Ementa: FACTORING. REVISÃO CONTRATUAL. DUPLICATAS. DESÁGIO. JUROS. RECOMPRA. PRESTAÇÃO DE SERVIÇOS. ENDOSSO. CESSÃO DE CRÉDITO. REPETIÇÃO DE INDÉBITO. DESCABIMENTO. 1 - O contrato de factoring não constitui negócio jurídico bancário, razão pela qual descabe acolher-se a pretensão que visa a revisão das cláusulas relativas aos juros. Inaplicabilidade da limitação constitucional. A empresa faturizadora possui o direito de cobrar pelos serviços prestados ao faturizado, em percentual sobre os créditos, na modalidade de deságio, o que não revela a incidência de juros. Vedação inexistente na lei. 2 Ausência de descaracterização da natureza do negócio de factoring, que difere da operação de desconto bancário. 3 Títulos endossados. Recompra. Possibilidade. Previsão legal. 4 Prestação dos serviços de assessoria. Ausência de solicitação no período contrato. Previsão contratual de cobrança dos títulos endossados. 5 - Inexistência de valores a restituir, razão pela qual descabe o pedido de repetição de indébito.
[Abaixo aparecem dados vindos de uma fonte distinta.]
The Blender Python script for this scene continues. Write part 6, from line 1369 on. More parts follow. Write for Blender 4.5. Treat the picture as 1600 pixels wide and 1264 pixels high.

Ação julgada improcedente em primeiro grau. Apelo improvido. (Apelação Cível Nº 70007931553, Décima Câmara Cível, Tribunal de Justiça do RS, Relator: Paulo Antônio Kretzmann, Julgado em 25/03/2004)


Diante do exposto, nego provimento ao apelo, mantendo na íntegra a r. sentença apelada.

É o voto.

Des. Angelo Maraninchi Giannakos (REVISOR) - De acordo com o(a) Relator(a).

Des.ª  Ana Beatriz Iser - De acordo com o(a) Relator(a).

DES. OTÁVIO AUGUSTO DE FREITAS BARCELLOS - Presidente - Apelação Cível nº 70046729331, Comarca de Caxias do Sul: "NEGARAM PROVIMENTO AO APELO. UNÂNIME."

Julgador(a) de 1º  Grau: SILVIO VIEZZER

1 Contratos Mercantis. 13°Ed. Altas, 2000: São Paulo. P.321.